The problem = Beginning with the first line of the data below, extract each line up to and including the one containing "COL = scene.collection". Copy them exactly and add nothing.

——————

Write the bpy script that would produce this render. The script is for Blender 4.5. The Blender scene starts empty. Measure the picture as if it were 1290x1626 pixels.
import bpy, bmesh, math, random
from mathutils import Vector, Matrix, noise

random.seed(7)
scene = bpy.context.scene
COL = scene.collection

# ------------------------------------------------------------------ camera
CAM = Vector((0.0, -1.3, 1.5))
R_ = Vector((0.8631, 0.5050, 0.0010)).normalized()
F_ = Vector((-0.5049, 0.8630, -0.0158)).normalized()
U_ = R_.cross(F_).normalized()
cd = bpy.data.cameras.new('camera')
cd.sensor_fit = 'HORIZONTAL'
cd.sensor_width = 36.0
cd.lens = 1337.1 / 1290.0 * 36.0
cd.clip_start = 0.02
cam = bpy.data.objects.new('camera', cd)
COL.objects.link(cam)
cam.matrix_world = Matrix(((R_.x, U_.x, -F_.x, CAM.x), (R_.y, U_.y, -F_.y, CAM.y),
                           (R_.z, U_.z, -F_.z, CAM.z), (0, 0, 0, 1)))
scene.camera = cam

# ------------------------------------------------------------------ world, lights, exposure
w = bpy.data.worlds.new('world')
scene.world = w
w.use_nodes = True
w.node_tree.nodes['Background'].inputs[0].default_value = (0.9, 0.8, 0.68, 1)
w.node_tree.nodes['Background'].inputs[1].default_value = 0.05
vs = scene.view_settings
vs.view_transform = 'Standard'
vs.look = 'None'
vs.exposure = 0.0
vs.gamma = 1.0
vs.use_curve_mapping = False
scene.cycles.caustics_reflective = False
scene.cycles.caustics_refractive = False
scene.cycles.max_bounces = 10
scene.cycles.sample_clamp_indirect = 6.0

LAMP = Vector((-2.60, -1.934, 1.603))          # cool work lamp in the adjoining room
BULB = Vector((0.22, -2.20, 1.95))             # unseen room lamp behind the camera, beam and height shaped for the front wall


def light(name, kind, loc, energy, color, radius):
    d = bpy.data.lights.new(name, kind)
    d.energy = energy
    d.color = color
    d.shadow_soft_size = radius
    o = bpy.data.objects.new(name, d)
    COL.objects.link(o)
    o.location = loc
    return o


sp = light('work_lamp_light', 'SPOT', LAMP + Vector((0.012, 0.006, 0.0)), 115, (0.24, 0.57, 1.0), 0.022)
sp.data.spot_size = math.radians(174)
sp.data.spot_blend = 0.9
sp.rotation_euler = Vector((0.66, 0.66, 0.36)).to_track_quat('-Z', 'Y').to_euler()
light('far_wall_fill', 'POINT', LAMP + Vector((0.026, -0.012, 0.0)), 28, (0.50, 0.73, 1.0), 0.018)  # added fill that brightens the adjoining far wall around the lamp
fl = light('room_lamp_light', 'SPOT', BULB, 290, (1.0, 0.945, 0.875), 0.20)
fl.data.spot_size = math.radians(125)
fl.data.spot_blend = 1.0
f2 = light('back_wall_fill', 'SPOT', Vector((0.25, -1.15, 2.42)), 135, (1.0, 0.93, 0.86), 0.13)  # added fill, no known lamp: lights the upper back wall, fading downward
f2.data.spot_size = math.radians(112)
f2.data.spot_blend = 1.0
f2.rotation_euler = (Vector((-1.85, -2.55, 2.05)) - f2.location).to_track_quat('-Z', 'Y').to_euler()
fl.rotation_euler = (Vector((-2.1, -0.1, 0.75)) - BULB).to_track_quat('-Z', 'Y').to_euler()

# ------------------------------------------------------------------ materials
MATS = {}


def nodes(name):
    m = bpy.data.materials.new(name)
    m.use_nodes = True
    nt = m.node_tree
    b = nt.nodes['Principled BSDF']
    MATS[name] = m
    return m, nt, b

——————

Expected answer =
Write the bpy script that would produce this render. The script is for Blender 4.5. The Blender scene starts empty. Measure the picture as if it were 1290x1626 pixels.
import bpy, bmesh, math, random
from mathutils import Vector, Matrix, noise

random.seed(7)
scene = bpy.context.scene
COL = scene.collection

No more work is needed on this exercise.